__Stated problem__:
Each line containing the word "Python" must be collected.

__Task material__:
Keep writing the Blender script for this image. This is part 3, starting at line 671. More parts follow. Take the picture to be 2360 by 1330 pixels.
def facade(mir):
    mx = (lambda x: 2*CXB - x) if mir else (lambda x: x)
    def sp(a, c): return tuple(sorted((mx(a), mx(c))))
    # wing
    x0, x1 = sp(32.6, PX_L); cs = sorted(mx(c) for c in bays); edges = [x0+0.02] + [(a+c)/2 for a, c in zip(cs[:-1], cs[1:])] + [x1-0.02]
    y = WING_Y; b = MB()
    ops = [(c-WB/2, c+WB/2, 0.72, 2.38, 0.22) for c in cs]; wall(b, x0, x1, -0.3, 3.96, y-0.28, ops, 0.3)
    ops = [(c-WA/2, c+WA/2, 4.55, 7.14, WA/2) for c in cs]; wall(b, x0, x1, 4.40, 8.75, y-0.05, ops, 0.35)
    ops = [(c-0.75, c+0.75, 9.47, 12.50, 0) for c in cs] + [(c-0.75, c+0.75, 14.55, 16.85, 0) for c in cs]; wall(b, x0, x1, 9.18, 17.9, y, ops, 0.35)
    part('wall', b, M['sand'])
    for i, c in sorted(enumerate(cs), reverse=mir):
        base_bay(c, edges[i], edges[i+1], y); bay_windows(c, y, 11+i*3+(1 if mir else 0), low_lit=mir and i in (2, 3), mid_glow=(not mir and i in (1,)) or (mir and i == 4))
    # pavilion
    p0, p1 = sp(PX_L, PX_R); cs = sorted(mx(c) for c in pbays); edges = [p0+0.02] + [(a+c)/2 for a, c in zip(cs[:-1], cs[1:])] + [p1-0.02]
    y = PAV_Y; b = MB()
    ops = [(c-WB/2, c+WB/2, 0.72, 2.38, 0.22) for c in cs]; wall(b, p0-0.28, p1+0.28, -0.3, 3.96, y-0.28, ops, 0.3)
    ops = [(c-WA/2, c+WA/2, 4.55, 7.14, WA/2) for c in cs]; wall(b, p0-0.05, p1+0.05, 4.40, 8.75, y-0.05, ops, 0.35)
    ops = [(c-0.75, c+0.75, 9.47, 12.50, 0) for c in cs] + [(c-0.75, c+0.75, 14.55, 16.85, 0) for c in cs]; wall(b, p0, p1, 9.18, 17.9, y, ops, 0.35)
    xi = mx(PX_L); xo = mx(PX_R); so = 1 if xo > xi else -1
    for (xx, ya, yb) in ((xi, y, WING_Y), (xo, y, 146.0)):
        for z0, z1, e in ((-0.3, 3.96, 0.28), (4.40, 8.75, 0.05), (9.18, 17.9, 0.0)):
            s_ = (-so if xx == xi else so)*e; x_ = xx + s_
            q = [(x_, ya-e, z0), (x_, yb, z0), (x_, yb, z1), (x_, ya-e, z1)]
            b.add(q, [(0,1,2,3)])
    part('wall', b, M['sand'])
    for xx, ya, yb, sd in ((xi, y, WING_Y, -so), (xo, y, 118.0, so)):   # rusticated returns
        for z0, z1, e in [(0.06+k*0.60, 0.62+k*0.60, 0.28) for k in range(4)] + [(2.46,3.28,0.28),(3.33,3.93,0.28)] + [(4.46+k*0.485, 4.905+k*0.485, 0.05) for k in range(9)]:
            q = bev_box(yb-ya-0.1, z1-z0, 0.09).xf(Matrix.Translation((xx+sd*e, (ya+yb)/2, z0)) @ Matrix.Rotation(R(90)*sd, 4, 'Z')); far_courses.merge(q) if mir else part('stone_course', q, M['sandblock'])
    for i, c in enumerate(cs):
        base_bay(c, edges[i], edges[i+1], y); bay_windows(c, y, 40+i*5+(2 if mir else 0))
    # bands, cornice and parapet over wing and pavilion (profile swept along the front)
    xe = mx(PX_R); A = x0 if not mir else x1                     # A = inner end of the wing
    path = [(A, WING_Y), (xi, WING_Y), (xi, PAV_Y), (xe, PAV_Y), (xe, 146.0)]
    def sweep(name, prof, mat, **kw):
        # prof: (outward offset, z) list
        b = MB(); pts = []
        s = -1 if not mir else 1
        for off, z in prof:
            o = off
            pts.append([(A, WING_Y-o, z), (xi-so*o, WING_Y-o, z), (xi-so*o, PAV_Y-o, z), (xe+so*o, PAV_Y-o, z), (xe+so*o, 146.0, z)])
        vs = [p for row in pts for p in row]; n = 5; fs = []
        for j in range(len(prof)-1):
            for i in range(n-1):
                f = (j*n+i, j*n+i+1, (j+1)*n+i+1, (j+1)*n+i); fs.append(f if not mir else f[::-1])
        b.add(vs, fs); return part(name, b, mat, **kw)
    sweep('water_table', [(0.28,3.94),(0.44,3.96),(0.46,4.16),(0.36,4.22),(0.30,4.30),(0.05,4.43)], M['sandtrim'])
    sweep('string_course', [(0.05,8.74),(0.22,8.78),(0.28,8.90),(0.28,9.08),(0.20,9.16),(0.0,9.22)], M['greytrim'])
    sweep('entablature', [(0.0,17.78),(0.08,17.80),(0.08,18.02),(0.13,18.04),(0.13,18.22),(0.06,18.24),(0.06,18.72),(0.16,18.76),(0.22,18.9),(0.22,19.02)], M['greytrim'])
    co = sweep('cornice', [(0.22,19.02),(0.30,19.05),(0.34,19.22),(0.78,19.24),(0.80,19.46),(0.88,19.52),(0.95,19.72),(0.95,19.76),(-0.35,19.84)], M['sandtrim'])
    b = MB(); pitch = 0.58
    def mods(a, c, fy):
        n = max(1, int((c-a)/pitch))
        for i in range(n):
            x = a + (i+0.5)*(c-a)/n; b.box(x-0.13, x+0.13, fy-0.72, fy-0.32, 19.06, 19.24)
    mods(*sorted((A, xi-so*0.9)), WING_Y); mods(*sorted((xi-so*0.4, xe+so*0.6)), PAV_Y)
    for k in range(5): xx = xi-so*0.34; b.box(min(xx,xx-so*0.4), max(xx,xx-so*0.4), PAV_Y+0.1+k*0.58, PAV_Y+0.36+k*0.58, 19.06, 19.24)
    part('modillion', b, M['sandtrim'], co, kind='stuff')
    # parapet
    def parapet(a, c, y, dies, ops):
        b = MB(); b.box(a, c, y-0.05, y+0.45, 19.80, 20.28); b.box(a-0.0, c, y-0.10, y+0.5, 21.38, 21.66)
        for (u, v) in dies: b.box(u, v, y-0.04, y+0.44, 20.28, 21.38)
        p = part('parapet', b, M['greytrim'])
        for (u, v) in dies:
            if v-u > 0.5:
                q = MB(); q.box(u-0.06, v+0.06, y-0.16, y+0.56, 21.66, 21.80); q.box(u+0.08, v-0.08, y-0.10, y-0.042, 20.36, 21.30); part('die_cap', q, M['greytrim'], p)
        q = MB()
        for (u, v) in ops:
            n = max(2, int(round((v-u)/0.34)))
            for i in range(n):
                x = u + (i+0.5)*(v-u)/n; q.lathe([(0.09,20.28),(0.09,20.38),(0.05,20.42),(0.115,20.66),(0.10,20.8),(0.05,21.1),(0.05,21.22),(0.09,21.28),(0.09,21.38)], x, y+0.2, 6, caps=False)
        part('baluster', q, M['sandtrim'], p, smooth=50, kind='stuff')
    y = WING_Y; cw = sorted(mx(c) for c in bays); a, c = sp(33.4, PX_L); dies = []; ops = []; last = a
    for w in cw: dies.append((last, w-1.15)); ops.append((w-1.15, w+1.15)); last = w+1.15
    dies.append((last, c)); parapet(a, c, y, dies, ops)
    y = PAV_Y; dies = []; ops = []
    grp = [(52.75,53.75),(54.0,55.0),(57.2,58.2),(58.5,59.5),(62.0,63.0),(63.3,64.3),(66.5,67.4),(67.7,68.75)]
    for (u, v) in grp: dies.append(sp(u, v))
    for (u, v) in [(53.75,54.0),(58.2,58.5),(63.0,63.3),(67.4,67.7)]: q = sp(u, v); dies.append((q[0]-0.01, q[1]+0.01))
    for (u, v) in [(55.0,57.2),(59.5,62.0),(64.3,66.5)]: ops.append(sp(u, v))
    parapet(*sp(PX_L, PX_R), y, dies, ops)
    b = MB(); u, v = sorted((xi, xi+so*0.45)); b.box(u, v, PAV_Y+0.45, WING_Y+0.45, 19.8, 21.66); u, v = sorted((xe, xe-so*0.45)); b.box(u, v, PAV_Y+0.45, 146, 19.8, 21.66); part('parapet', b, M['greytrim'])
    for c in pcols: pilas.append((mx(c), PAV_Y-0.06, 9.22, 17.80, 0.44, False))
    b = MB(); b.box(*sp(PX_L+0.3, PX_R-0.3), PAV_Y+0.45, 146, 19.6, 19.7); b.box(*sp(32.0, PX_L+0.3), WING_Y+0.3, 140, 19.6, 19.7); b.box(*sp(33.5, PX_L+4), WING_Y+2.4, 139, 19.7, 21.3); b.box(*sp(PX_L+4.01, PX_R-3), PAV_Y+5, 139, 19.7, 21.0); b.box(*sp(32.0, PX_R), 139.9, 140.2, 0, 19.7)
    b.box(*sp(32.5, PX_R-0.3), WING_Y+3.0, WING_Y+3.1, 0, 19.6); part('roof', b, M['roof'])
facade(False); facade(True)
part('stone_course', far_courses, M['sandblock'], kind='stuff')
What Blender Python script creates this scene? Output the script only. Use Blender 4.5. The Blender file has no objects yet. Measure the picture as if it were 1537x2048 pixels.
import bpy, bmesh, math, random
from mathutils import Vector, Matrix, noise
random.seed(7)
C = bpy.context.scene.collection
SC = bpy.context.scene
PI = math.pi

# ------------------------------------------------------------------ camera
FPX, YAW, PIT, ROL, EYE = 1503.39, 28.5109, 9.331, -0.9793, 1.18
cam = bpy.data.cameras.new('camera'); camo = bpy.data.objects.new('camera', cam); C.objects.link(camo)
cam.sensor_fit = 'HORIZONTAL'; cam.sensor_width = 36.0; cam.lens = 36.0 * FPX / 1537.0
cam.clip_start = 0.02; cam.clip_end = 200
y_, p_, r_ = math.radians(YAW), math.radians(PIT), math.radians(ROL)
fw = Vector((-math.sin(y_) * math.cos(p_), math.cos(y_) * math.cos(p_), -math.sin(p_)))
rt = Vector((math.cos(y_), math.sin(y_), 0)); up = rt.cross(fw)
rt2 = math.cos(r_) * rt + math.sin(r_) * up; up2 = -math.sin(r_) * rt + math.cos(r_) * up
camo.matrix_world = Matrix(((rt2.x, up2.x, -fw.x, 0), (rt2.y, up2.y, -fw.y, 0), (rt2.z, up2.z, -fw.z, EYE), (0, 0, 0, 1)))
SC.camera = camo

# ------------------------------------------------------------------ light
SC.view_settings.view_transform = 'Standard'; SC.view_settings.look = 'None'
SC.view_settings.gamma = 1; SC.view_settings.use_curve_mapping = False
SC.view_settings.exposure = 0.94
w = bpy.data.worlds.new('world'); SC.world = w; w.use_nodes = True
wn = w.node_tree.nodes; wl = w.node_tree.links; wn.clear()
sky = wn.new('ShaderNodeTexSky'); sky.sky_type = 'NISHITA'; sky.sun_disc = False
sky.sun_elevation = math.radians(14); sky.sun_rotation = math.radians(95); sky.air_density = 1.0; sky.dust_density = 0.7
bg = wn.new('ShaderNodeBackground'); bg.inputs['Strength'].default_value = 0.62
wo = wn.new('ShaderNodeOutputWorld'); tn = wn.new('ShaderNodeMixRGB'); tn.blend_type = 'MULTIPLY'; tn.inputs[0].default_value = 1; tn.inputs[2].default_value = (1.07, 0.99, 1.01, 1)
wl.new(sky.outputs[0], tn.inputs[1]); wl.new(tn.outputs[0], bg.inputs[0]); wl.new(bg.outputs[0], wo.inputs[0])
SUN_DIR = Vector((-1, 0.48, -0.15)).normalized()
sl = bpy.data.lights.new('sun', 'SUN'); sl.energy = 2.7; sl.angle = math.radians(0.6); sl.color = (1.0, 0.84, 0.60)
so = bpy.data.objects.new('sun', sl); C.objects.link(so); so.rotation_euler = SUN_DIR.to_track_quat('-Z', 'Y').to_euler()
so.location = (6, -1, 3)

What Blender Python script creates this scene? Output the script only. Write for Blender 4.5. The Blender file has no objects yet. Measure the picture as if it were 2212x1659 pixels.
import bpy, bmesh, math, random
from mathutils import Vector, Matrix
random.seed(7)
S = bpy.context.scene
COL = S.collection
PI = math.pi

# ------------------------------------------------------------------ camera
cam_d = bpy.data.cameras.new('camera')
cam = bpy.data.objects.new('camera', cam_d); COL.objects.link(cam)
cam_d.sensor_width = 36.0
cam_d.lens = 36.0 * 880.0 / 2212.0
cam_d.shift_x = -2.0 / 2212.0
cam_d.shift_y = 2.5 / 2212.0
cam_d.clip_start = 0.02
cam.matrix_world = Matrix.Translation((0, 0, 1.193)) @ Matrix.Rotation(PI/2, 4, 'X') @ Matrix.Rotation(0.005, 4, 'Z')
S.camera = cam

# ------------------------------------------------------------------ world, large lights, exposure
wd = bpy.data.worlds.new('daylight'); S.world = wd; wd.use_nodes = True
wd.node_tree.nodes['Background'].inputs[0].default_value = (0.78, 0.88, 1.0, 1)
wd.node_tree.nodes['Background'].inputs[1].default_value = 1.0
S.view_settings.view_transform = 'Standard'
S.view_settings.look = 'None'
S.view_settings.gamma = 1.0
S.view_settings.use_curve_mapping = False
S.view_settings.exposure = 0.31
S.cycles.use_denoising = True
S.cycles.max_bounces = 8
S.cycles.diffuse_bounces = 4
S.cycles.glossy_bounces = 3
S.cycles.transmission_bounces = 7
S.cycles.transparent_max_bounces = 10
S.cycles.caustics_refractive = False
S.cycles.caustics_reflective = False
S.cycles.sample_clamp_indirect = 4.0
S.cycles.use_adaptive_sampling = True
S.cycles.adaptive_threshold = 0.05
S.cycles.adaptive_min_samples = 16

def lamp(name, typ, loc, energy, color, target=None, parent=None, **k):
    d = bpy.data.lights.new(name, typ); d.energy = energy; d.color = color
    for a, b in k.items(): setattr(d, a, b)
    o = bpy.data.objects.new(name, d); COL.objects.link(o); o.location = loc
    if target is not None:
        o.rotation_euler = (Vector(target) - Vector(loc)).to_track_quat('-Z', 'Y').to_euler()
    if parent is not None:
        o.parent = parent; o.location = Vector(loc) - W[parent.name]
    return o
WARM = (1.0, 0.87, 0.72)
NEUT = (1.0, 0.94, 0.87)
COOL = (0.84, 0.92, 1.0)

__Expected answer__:
What Blender Python script creates this scene? Output the script only. Use Blender 4.5. The Blender file has no objects yet. Measure the picture as if it were 1537x2048 pixels.
What Blender Python script creates this scene? Output the script only. Write for Blender 4.5. The Blender file has no objects yet. Measure the picture as if it were 2212x1659 pixels.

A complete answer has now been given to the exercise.